19 Ocak 2017 Perşembe

DİVAN-I KEBİR 3 CİLT 2070 İNCİ BEYİT

(Mevlana Hazretleri zevki ve sefayı anlatıyor)

2070.Dur, yel (Rüzgâr), neden esinti-esinti gelip geçer gider?
Söyleyeyim sana;
Zevk-safâ (Gönül şenliği, kedersizlik, neşe, zevk, eğlence, saflığa, berraklık) defterine yaprak-yaprak, fakat tezce gelmeni ister de ondan.

Dur, gece, neden perdeler salıyor (Görünmezlik oluşturuyor)?
Söyleyeyim sana:
Düğün var, dernek var, bütün zevk-safâ çarşafına (Gösterişin özentisini, çekemezliğe ve bundan oluşan huzursuzluğu önle) der de ondan.

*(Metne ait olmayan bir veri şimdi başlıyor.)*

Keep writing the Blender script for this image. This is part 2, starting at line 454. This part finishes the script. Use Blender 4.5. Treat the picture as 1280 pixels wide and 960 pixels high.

Beşin de, dördün de, yedinin de sırrını söylerdim amma zevk safâ tavlasında bir-iki oyunla yutuldum da söyleyemiyorum.

Hep beni övsün, beni sövsün (Onur kırıcı sözleri bana söylesin, küfretsin), başkasını değil;
Her ikisi de, hem de hamı, olgunu, abıhayattır (Ölümsüzlük verir) bana.

Şarabının mahmurluğu (Sersemliği) mu daha hoş, sarhoşluğu mu?
Canlarımız, ebediyen kadehi olsun onun.

Sitemiyle (Öfkelenmeden rahatsızlığını bildirmesiyle) öylesine sarhoşum ki sitemiyle lütfunu (İyiliğini) ayırt edemiyorum;
Artık bana ne insafını, adaletini sor, ne lütfunu, ihsanını.

Cefası (Eziyeti), kaçıp giden canımı yemle, tuzakla tuttu da vefâ (Sevgiyi sürdürme, sevgi ve dostluk bağlılığı) kuşuna eş etti gitti.

Canım, gitmemek için çok bahaneler buldu amma baht, devlet, o bahtsızı adım-adım çekti yanına.

Onun derdini bilip tanıyan, zevk, neş’e istemez;
Onun adını duyanın, izinin tozu bile kalmaz.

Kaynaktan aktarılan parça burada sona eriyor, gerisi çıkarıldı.